◆ Brief ◆
Tell me how many lines hold "pixels", please, using only the number.

◆ Source data ◆
·····

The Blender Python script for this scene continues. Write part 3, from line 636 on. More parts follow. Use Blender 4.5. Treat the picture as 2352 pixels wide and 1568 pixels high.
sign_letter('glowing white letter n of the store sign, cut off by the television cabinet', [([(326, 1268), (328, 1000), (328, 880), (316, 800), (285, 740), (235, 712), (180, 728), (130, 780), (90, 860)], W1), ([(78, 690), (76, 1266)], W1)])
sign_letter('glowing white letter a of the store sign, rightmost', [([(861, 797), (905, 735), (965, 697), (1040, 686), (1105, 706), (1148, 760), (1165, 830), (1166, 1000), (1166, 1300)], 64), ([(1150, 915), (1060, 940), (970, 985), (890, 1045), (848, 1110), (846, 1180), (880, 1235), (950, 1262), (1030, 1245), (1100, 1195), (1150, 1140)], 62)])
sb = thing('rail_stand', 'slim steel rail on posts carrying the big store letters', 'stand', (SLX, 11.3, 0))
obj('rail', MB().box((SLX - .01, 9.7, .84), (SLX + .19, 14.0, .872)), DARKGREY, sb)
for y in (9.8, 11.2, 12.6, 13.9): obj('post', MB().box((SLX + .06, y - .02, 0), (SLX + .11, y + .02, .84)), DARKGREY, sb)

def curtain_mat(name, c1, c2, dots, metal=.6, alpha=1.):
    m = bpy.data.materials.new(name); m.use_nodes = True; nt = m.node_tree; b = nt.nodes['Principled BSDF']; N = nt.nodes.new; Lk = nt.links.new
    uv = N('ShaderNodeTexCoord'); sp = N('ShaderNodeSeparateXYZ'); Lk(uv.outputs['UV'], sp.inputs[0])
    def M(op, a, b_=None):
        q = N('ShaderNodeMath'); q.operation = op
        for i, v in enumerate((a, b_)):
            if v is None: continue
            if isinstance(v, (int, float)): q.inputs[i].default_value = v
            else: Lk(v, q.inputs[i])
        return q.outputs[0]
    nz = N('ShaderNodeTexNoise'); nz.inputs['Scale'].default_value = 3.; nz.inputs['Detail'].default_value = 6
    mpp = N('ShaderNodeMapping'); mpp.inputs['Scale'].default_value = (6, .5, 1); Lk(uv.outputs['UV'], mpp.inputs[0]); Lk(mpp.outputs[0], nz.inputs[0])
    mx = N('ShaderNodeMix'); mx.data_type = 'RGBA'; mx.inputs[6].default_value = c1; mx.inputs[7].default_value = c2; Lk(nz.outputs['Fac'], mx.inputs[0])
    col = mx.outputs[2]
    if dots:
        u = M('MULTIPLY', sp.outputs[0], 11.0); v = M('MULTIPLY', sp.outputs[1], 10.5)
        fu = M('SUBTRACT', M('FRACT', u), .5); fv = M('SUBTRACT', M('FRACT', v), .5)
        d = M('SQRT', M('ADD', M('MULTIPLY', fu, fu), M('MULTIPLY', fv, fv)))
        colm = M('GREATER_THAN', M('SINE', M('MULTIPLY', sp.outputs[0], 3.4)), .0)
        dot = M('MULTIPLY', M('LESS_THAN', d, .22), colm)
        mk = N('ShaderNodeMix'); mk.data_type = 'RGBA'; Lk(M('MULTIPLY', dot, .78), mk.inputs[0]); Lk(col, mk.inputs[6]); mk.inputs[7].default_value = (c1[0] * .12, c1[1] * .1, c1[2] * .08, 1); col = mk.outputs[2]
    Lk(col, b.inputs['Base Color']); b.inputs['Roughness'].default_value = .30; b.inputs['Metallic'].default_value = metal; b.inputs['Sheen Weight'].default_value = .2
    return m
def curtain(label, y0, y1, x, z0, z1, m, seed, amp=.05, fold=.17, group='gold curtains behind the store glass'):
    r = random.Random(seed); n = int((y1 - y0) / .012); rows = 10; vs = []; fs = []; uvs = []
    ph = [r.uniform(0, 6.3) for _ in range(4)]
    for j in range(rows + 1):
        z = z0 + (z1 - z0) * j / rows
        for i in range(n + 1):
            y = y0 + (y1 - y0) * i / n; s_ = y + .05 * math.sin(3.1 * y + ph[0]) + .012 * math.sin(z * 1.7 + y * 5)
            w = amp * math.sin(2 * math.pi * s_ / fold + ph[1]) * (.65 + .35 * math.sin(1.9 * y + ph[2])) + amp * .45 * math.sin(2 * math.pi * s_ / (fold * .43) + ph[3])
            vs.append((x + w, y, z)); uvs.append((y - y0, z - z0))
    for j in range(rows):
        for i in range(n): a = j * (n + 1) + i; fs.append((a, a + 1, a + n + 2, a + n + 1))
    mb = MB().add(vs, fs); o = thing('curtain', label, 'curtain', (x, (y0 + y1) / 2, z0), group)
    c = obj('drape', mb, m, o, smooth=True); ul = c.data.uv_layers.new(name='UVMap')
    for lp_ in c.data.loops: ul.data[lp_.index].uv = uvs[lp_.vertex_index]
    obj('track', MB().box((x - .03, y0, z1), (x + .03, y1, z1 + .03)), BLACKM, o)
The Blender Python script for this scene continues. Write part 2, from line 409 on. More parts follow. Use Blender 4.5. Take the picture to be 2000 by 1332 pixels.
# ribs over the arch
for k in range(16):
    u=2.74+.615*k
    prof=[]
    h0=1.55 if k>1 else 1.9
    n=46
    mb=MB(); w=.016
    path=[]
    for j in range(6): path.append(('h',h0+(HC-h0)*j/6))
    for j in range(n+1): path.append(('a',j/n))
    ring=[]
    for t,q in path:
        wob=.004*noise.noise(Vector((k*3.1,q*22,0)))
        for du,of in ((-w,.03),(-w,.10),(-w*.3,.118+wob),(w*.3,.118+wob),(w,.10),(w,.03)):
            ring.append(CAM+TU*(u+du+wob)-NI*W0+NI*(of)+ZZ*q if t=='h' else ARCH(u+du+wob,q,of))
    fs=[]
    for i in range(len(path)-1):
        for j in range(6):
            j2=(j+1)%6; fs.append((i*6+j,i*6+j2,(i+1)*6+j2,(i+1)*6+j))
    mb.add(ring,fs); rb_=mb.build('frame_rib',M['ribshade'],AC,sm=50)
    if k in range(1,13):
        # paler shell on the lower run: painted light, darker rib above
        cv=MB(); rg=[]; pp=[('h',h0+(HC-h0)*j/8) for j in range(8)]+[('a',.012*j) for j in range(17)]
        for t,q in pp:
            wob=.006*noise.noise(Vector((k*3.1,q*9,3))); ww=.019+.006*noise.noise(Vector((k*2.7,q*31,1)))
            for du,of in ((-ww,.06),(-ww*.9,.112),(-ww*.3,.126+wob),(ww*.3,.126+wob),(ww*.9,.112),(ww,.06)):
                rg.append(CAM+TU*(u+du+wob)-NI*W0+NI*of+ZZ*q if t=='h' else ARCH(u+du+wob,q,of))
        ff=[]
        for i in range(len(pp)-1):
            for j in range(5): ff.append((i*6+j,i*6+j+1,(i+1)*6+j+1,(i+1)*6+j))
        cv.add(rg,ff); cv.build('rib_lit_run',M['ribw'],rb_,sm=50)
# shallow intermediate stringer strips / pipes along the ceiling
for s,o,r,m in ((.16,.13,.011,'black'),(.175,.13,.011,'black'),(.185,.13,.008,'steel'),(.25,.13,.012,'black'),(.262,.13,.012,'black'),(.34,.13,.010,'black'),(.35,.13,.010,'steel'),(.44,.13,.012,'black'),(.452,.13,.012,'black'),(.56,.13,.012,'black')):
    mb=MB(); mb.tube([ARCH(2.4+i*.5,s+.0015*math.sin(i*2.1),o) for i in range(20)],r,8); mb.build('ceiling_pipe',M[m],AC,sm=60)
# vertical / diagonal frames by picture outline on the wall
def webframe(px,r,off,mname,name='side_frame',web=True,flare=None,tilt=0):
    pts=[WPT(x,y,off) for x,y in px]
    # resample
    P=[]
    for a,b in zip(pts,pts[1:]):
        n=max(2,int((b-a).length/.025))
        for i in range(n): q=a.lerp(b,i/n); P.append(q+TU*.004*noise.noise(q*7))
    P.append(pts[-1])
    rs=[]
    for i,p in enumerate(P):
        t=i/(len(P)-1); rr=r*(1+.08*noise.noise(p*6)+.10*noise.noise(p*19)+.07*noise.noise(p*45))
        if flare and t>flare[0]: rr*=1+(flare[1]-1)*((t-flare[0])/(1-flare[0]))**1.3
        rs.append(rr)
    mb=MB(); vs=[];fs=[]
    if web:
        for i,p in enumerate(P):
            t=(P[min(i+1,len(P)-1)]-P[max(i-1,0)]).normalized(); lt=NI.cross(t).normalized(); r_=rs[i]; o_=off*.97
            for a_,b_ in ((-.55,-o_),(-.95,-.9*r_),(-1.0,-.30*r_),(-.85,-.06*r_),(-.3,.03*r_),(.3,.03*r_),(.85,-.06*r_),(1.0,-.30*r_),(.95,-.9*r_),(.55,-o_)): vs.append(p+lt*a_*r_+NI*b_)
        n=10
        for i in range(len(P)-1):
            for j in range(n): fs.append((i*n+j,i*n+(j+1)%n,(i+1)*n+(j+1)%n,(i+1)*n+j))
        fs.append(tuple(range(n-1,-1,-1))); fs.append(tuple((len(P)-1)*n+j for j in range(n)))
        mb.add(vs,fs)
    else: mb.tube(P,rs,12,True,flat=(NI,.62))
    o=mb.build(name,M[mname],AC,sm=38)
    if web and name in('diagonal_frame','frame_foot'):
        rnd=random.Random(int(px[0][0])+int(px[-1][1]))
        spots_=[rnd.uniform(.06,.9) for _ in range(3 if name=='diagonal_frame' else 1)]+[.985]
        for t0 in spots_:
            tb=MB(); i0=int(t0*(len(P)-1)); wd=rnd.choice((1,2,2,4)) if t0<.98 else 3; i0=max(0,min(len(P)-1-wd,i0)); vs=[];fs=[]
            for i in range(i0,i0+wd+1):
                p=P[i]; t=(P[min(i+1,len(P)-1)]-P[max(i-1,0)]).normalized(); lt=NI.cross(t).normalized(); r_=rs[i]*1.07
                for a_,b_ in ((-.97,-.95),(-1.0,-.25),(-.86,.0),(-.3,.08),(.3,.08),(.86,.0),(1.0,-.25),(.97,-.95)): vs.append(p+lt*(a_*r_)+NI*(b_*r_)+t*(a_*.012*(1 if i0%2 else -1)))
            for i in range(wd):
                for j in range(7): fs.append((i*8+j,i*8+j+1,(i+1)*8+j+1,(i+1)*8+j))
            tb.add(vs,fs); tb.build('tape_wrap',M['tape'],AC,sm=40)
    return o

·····

◆ Response to the task ◆
2